With input from member volunteers, Sections, and partner organizations, the American Water Works Association’s (AWWA) Government Affairs Office provided detailed comments to the U.S. Environmental Protection Agency (EPA) about the substance and process of the proposal, including suggestions for clarifying language and revising unmanageable deadlines. Responding to AWWA comments on the proposed rule, EPA removed language that brought into question if water could be described as “safe,” even if it met all standards.

A requirement in America’s Water Infrastructure Act of 2018 (AWIA) tasked the EPA with ensuring that annual drinking water quality reports are more understandable and accessible to the public. In April 2023, EPA proposed updates to the rule. 

Some key changes in the final CCR rule include:

  • A requirement that water systems serving greater than 10,000 people must provide a CCR twice per year. The deadline for the first report will remain July 1, with the second delivery taking place by the end of that year. 
  • Increased requirements for translation and accessibility of the CCR for those with limited English proficiency and/or disabilities. This includes information where consumers can either obtain a translated copy of the report or assistance in the appropriate language.
  • Addition of a summary section at the beginning of the CCR containing specific key elements. This should include information about any violations and compliance, contact information, and how to request a paper copy of the report.
  • Codification of most existing electronic delivery options into regulation. It is valid for water systems to provide notice via mail or email that the CCR is available, with a direct link to the report. 
  • Shortened timeline for certification of CCR delivery to the primacy agency. The rule requires that water systems certify that delivery of the CCR has been completed within 10 days of the delivery deadline. The previous deadline was three months.
  • Primacy agencies are required to provide all compliance data annually to EPA. This includes all compliance monitoring and related monitoring data for national primary drinking water standards.
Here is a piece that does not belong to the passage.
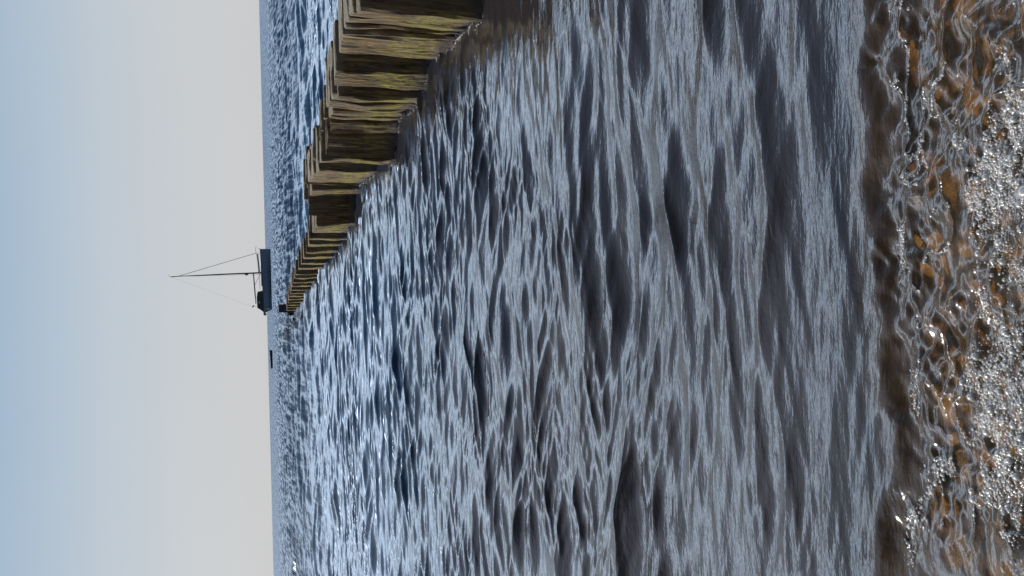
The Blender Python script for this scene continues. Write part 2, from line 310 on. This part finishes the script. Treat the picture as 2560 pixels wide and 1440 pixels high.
FACES = [(2.01, 5.55, 2.17, 6.58, 0.92), (2.16, 6.6, 2.12, 7.08, 0.92), (2.11, 7.52, 2.02, 7.73, 0.9), (1.97, 7.91, 2.02, 8.75, 0.87), (2.02, 8.8, 2.04, 9.27, 0.83), (2.01, 9.33, 1.93, 9.47, 0.83), (1.87, 9.54, 1.78, 9.64, 0.86), (1.76, 9.65, 1.66, 9.71, 0.87), (1.63, 9.73, 1.66, 10.22, 0.92), (1.74, 11.36, 1.82, 13.35, 0.86), (1.79, 13.87, 1.74, 14.28, 0.8), (1.57, 14.31, 1.39, 14.36, 0.85), (1.26, 14.63, 1.19, 16.06, 0.68), (1.13, 16.71, 1.08, 17.1, 0.68), (1.05, 17.41, 1.0, 17.84, 0.7), (0.95, 18.35, 0.9, 18.76, 0.72), (0.87, 19.22, 0.83, 20.13, 0.72), (0.79, 21.12, 0.76, 21.79, 0.71), (0.71, 22.66, 0.66, 23.42, 0.71), (0.59, 24.51, 0.56, 24.99, 0.71), (0.49, 25.67, 0.44, 26.27, 0.71), (0.37, 27.02, 0.33, 27.55, 0.71), (0.26, 28.24, 0.21, 28.82, 0.72), (0.13, 29.72, 0.09, 30.2, 0.72), (0.01, 31.09, -0.03, 31.71, 0.72), (-0.12, 32.81, -0.17, 33.5, 0.7), (-0.26, 34.71, -0.32, 35.49, 0.68), (-0.4, 36.57, -0.46, 37.43, 0.66), (-0.55, 38.47, -0.6, 38.93, 0.65), (-0.69, 39.88, -0.74, 40.37, 0.64), (-0.84, 41.39, -0.92, 42.18, 0.63)]
# piles in front of the frame, on the camera's side
FACES = [(2.15, 3.2, 2.12, 3.75, .95), (2.10, 4.25, 2.07, 4.8, .94)] + FACES
groyne = tag(empty('groyne', (2.0, 6, 0)), 'long low groyne of brown algae-stained timber planks running out to sea', 'groyne')
def plank(x0, y0, x1, y1, wd, h, seed, fine):
    """upright timber: left edge from (x0,y0) to (x1,y1), reaching wd to the right; ragged, worn and split"""
    bm = bmesh.new(); c = .018; zs = [-.7, -.35, -.1]+[i*(h-.03)/fine for i in range(0, fine+1)]+[h-.008, h]
    def outline(ins):
        P = [(x0+ins, y0+c+ins), (x0+c+ins, y0+ins)]; m = 7 if fine > 8 else 2
        P += [(x0+c+(wd-2*c)*k/m, y0+ins) for k in range(1, m)]; P += [(x0+wd-c-ins, y0+ins), (x0+wd-ins, y0+c+ins), (x0+wd-ins, y1-c-ins), (x0+wd-c-ins, y1-ins), (x1+c+ins, y1-ins), (x1+ins, y1-c-ins)]
        m2 = max(2, int((y1-y0)/.03)) if fine > 8 else 2
        P += [(x1+ins+(x0-x1)*k/m2, y1-c-ins-(y1-y0-2*c)*k/m2) for k in range(1, m2)]
        return P
    rows = []; lean = random.uniform(-.012, .012)
    for zi, z in enumerate(zs):
        P = outline(.006 if zi == len(zs)-1 else 0); row = []
        for (x, y) in P:
            n1 = noise.noise((x*9+seed, y*9, z*1.6)); n2 = noise.noise((x*38+seed, y*38, z*3)); n3 = noise.noise((seed, y*.5, z*2.6))
            rot = max(0, .25-z)*.12*(noise.noise((x*14, y*14+seed, z*9))+.3) if z > -.1 else 0
            k = .016*n1+.014*n2+.026*n3+rot; edge = 1 if x < x0+.1 else .3
            zt = z+(.022*noise.noise((x*6+seed, y*6, 1)) if z > h*.9 else 0)
            row.append(bm.verts.new((x-2+k*edge+lean*z, y-6+.008*n2, zt)))
        rows.append(row)
    n = len(rows[0])
    for A_, B_ in zip(rows, rows[1:]):
        for q in range(n): bm.faces.new((A_[q], A_[(q+1) % n], B_[(q+1) % n], B_[q]))
    bm.faces.new(rows[-1]); bmesh.ops.recalc_face_normals(bm, faces=bm.faces[:]); return bm
plank_spots = []
for i, (ax, ay, bx, by, h) in enumerate(FACES):
    W_ = .95 if ay < 7.2 else (.55 if ay < 9 else (.46 if ay < 13 else .5))
    if 13.5 < ay < 14.4: W_ = .8
    L_ = by-ay; ln = L_ if ay < 16.5 else L_*.5
    y = ay; n = max(1, round(ln/(.22 if ay < 11 else .45))); ws = [random.uniform(.7, 1.3) for _ in range(n)]; tot = sum(ws)
    for k in range(n):
        t_ = ln*ws[k]/tot; y2 = y+t_; f0 = (y-ay)/L_; f1 = (y2-ay)/L_; g = random.uniform(.012, .03) if t_ > .08 else .004
        jx = random.uniform(-.012, .03) if 0 < k else 0
        hh = h+random.uniform(-.015, .02)+.012*k
        o = from_bm('timber_plank', plank(ax+(bx-ax)*f0+jx, y, ax+(bx-ax)*f1+jx, max(y2-g, y+.045), W_+random.uniform(-.05, .05), hh, i*7.3+k*1.7, 30 if ay < 11 else (12 if ay < 16 else 5)), PM, groyne)
        if 4.5 < ay < 12: plank_spots.append((ax+(bx-ax)*f0+jx, y, y2-g))
        y = y2
    # a second, taller leaf standing behind where the outline steps up
    if 9.2 < ay < 14.5:
        from_bm('timber_plank', plank(ax+.10, by+.06, ax+.10, by+.16, W_-.05, h+.055, i*3.3, 12), PM, groyne)
# dark posts at the seaward end
def dark_mat(name, col, rough=.6):
    t = NT(name); P = t.add('TexCoord').outputs['Object']; n = t.noise(P, 4, 4)
    return t.done(t.prin(t.mix(n, tuple(c*.6 for c in col), tuple(c*1.3 for c in col)), rough, t.bump(n, .3, .02)))
DK = dark_mat('tarred_timber', (.012, .012, .016), .7)
def post(cx, cy, hw, hd, top, lean=0):
    bm = bmesh.new(); n = 6
    for k in range(n+1):
        z = -.8+(top+.8)*k/n; s = 1-.12*k/n
        r = [bm.verts.new((cx+lean*z+sx*hw*s+random.uniform(-.01, .01), cy+sy*hd*s, z)) for sx, sy in ((-1, -1), (-.5, -1.15), (.5, -1.15), (1, -1), (1, 1), (-1, 1))]
        if k:
            for j in range(6): bm.faces.new((prev[j], prev[(j+1) % 6], r[(j+1) % 6], r[j]))
        prev = r
    bm.faces.new(r); return bm
e = from_bm('end_post', post(-.78-2, 43-6, .24, .2, 1.0), DK, groyne)
e = from_bm('end_post', post(-1.08-2, 43.6-6, .12, .15, .52), DK, groyne)
st = from_bm('mooring_post', post(0, 0, .09, .12, .34, .05), DK); st.location = (-1.36, 41.8, 0)
tag(st, 'short black stub post leaning alone in the water beyond the groyne\'s end', 'post')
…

States have three years before the first submission is due.

“All U.S. community water systems are impacted by the revised CCR Rule, and we encourage them to begin planning now for these changes and to collaborate with their primacy agency on how to implement them well in advance of the 2027 deadline,” said Adam Carpenter, AWWA’s energy and environmental policy manager. 

“The collaboration of AWWA and its member volunteers, Sections and partners was very effective in helping the EPA develop constructive revisions to the CCR Rule that will hopefully strengthen communications and trust between drinking water providers and their communities and consumers,” said Matt Junker, vice chair of AWWA’s Public Affairs Council.